The discussion concludes with a call to action for the progress community to prioritize designing and building AI systems that explicitly distribute power and promote individual agency.
Episode Overview
- Kanjun Qiu, CEO of Imbue, argues that while AI promises to increase human progress and agency, the current trajectory risks creating a future of abundance without empowerment.
- The discussion frames historical progress, such as the shift from feudalism to capitalism and monarchy to democracy, as advancements in the distribution of power.
- Qiu posits that the most significant risk of AI is not outright extinction but a subtle, systematic disempowerment of the many by a powerful few who control the technology.
- The talk concludes with a call to action for the progress community to focus on designing and building AI systems that explicitly distribute power and promote individual agency.
Key Concepts
- The AI Paradox: AI has the potential to create immense progress and abundance, yet the current trend in its development centralizes power, which may ultimately lead to less individual empowerment and self-determination.
- Power as a Key Metric for Progress: Beyond economic growth and technological advancement, a crucial and often overlooked element of human progress is the distribution of power. Systems like democracy and capitalism are considered progress because they distributed power over decision-making and resource allocation more broadly.
- Agency and Empowerment: Empowerment is defined as a sense of real and perceived agency and self-determination. This feeling can be influenced by feedback loops; positive experiences increase our sense of agency, while negative ones (like graduating into a recession) can lead to learned helplessness and permanently decrease it.
- The "Wall-E" Future: The dystopian future depicted in the movie Wall-E serves as a key analogy. It represents a society with technological abundance but where humans are fundamentally disempowered, lacking agency, purpose, and self-determination—a future to be avoided.
- Agentic Software: The next step in personal computing is not just creating software, but creating "agents"—systems that can take action on our behalf. The crucial question is whether these agents will be centralized personal assistants controlled by corporations or tools that individuals can create and own themselves.
Quotes
- At 01:09 - "The promise of A(G)I agents is that they'll increase our perceived & actual agency over our lives — but right now we're trending in the wrong direction." - Kanjun Qiu setting up the central paradox of her talk, highlighting the gap between AI's potential and its current trajectory.
- At 05:58 - "Abundance without self-determination is not enough for progress and human flourishing." - Using the example of the movie Wall-E to argue that material wealth alone is insufficient if individuals lose their sense of agency and control over their own lives.

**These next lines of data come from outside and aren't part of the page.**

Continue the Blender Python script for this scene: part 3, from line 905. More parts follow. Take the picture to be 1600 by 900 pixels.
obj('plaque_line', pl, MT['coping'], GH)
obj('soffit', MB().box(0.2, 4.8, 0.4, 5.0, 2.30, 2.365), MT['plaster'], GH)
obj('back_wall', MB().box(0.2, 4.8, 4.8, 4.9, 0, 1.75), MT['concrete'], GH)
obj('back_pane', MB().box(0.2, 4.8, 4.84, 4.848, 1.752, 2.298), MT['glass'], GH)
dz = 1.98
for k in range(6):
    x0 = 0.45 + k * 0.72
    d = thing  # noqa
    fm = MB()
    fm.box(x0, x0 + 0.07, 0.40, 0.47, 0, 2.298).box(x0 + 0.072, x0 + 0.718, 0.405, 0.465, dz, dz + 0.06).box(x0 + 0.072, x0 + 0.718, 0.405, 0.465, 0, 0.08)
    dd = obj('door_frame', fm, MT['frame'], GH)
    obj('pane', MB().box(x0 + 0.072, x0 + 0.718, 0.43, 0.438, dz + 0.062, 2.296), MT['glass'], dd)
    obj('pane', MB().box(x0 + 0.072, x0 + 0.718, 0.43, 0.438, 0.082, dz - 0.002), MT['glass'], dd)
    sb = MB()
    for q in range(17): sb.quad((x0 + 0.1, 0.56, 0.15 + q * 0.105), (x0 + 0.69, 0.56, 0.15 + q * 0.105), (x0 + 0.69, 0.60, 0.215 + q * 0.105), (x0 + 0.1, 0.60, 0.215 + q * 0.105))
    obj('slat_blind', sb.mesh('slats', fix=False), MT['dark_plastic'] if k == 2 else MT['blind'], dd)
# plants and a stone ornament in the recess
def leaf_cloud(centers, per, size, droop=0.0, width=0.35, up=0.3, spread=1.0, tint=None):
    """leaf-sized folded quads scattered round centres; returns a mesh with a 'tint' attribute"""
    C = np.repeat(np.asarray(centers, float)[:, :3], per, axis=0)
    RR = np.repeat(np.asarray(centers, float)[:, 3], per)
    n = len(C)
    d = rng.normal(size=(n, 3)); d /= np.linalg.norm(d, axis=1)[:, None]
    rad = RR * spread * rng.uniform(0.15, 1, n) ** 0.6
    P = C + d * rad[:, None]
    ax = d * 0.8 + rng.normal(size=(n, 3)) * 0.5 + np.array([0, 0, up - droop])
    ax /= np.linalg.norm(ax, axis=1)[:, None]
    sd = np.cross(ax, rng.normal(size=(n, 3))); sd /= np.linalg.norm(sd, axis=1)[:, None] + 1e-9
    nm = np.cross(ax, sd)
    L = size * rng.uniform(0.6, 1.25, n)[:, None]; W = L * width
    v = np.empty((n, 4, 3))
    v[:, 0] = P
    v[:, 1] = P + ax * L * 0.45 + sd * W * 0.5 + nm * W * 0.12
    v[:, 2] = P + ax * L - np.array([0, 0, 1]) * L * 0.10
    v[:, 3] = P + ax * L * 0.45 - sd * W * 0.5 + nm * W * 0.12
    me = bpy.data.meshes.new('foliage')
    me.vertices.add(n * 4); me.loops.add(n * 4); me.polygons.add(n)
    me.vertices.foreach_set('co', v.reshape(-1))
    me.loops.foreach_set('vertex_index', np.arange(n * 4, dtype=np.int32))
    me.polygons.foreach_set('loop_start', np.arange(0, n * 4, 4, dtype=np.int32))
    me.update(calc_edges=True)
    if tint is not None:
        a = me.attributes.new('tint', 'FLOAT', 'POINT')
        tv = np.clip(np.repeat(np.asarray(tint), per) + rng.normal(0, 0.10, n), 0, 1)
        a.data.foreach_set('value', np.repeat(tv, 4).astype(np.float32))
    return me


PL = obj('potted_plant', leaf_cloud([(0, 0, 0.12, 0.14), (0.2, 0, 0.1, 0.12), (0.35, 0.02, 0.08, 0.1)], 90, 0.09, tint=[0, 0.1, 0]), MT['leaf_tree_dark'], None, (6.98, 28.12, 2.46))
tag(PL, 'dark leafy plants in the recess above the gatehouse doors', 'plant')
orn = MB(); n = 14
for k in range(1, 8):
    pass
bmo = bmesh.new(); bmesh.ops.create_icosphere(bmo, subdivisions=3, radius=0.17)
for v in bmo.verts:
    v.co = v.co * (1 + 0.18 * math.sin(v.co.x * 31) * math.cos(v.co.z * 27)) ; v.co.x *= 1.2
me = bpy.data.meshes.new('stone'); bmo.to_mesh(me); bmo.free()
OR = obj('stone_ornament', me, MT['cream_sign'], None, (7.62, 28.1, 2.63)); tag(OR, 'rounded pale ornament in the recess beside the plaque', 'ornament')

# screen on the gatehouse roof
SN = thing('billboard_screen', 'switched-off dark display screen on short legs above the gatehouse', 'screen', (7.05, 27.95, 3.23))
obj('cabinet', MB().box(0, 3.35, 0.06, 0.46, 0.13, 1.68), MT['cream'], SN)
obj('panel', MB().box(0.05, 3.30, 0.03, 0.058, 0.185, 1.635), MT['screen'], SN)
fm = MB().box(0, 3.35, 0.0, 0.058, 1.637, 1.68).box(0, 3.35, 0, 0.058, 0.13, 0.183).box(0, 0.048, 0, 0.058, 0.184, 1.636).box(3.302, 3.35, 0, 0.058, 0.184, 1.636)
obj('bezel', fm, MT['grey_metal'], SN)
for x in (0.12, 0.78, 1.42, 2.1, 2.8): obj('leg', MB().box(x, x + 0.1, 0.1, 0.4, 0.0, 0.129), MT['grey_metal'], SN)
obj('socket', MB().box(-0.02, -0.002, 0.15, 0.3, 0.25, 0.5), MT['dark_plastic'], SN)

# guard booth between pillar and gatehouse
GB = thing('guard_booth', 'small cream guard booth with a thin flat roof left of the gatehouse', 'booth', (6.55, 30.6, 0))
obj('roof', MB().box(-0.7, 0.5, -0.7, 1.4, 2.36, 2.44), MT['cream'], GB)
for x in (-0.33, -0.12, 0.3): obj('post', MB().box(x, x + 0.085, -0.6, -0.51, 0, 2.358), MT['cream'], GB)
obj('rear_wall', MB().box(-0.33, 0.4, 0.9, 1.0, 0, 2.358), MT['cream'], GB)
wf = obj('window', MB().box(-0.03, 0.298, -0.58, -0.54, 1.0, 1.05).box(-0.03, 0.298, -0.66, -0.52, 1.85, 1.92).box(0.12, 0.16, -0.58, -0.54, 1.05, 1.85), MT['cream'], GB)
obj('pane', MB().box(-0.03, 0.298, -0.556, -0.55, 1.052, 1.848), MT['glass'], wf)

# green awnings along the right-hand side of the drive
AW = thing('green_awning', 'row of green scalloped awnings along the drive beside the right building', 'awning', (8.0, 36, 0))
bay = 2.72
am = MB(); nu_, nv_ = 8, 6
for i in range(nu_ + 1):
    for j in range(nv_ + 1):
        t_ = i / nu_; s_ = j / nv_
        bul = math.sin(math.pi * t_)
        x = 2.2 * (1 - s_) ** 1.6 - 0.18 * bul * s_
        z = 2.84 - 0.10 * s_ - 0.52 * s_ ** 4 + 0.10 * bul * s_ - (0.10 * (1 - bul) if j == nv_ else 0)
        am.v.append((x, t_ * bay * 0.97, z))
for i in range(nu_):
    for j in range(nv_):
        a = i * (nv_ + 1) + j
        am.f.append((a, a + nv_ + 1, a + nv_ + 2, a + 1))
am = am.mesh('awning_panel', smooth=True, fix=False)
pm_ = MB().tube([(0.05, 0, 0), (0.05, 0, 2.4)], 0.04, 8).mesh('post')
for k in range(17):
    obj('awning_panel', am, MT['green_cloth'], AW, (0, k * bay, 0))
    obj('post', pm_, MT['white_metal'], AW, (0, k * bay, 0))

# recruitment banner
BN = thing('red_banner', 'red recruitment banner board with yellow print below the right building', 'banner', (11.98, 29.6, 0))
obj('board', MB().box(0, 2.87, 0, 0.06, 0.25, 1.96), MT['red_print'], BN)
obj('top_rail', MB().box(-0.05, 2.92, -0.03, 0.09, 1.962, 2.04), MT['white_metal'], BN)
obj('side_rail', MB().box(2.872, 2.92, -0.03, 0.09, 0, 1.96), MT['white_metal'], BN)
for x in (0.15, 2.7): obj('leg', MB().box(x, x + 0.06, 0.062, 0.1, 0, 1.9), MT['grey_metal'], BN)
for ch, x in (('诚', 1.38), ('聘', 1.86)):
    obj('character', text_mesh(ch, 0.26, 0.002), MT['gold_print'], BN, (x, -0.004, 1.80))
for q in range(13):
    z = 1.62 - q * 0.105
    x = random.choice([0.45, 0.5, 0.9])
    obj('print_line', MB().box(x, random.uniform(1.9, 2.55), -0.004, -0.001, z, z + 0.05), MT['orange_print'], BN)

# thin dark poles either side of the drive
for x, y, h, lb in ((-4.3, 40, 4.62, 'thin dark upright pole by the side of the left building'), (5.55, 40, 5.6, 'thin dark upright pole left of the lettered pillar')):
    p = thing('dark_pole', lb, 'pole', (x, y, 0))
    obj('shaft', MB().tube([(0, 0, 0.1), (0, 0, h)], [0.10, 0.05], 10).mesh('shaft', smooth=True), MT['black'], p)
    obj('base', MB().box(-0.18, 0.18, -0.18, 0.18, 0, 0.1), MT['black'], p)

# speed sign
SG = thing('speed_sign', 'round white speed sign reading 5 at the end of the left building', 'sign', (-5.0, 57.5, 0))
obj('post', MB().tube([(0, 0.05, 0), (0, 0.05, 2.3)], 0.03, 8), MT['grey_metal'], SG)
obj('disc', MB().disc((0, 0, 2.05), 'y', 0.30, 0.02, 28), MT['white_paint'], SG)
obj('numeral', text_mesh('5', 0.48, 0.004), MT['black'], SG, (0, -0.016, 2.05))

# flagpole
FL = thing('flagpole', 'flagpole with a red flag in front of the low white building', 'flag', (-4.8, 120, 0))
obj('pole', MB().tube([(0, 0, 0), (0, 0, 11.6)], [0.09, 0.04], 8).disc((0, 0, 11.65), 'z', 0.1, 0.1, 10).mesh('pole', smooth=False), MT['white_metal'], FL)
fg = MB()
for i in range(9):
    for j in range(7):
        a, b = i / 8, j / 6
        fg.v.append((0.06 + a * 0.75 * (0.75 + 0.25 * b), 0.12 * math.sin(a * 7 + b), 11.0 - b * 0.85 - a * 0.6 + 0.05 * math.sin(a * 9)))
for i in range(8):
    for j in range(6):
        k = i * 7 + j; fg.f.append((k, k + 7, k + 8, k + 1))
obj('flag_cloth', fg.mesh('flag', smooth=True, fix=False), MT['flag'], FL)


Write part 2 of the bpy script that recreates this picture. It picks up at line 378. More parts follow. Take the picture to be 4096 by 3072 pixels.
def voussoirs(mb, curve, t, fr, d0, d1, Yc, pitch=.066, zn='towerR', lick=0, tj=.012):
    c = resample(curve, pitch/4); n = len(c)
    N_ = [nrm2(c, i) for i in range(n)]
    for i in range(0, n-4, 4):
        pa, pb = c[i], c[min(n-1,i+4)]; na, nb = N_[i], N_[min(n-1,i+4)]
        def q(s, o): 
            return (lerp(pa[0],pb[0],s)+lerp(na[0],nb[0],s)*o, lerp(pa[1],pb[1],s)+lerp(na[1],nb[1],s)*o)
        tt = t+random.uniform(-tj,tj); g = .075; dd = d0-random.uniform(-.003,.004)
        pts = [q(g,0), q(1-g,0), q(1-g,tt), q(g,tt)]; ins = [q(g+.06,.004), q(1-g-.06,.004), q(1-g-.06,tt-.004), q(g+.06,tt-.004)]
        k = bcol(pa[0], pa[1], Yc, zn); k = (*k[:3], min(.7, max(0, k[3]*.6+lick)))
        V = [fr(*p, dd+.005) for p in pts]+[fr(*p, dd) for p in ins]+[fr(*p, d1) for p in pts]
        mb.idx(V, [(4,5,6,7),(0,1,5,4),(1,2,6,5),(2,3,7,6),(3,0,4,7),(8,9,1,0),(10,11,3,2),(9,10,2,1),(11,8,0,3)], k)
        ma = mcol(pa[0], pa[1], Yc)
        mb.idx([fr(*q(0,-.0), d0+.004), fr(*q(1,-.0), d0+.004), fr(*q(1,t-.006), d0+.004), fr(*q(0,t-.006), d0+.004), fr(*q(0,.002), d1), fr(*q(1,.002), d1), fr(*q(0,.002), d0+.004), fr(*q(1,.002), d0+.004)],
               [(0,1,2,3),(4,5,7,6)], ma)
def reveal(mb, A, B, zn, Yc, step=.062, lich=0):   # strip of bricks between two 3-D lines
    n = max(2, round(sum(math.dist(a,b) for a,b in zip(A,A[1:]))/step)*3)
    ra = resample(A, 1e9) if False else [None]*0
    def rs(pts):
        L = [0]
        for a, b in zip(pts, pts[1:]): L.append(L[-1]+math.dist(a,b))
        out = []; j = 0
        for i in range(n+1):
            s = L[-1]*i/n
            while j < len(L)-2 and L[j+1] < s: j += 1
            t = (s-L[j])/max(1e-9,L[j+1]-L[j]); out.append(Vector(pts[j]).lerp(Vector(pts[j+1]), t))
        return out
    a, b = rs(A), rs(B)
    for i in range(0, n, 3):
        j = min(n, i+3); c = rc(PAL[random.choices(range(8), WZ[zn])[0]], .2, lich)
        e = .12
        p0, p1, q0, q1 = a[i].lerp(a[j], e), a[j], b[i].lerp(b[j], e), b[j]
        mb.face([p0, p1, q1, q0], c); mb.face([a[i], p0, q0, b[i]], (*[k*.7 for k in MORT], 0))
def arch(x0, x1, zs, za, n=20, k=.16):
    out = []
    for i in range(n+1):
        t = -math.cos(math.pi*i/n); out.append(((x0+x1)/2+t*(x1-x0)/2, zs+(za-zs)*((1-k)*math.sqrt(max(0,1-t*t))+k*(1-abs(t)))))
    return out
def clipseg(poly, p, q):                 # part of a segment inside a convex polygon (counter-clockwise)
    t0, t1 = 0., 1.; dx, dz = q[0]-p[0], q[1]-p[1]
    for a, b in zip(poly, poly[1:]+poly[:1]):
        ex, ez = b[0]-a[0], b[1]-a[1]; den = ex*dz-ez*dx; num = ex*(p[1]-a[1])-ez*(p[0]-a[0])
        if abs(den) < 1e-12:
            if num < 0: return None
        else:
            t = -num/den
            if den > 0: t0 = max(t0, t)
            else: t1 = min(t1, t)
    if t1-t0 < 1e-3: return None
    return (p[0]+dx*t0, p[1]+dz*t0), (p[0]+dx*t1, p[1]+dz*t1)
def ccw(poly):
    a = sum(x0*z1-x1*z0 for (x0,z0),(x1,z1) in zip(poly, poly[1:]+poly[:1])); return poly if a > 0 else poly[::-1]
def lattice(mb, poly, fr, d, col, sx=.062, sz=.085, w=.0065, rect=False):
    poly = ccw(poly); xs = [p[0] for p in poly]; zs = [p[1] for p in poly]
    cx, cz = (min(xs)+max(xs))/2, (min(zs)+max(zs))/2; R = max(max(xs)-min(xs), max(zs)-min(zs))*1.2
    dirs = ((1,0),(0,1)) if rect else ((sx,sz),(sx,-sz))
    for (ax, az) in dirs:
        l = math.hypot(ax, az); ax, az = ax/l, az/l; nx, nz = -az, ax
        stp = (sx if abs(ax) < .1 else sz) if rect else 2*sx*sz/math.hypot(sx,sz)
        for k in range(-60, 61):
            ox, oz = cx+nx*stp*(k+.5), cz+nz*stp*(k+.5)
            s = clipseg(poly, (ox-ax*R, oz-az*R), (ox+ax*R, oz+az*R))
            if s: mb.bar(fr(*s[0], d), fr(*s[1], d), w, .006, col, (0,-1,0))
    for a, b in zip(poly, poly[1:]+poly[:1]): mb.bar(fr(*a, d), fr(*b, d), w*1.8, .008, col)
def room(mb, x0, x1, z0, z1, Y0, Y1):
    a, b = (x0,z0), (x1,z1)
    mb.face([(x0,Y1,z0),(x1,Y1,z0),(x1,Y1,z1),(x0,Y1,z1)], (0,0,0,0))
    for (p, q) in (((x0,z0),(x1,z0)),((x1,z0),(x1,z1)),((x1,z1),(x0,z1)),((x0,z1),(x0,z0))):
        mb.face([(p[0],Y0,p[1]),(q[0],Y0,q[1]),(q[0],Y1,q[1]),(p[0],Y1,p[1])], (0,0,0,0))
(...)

- At 16:45 - "A more pernicious risk than 'AI will kill us all' is 'AI will enable a few to become very powerful, and systematically disempower the rest of us.'" - Reframing the primary existential risk of AI away from the common "killer robot" scenario to a more subtle but equally dangerous future of centralized control and widespread disempowerment.
- At 25:33 - "To do that, in Progress Studies, we must study how to distribute power." - Concluding with a direct call to action, urging the community to make the study of power distribution a central focus in order to build a better, more collectively determined future.
Takeaways
- Evaluate technology through the lens of power. When assessing a new technology, especially AI, don't just ask if it creates abundance or efficiency. Ask whether it centralizes or decentralizes power. Systems that empower individuals to create and own their tools are more aligned with long-term human flourishing than those that turn users into passive consumers of a centralized service.
- Recognize the threat of subtle disempowerment. The most immediate danger from AI systems may not be dramatic conflict but a gradual erosion of individual agency. Be mindful of systems where you have few levers to effect change, where incentives are misaligned with your own, and where your dependency grows over time, as these are mechanisms of disempowerment.
- Advocate for an empowering technological future. To avoid a dystopian "Wall-E" outcome, the goal should be to enable everyone to become a creator, not just a consumer. This means supporting efforts to build AI tools that allow individuals to create their own personalized "agents" and software, giving them direct ownership and control over their digital environment.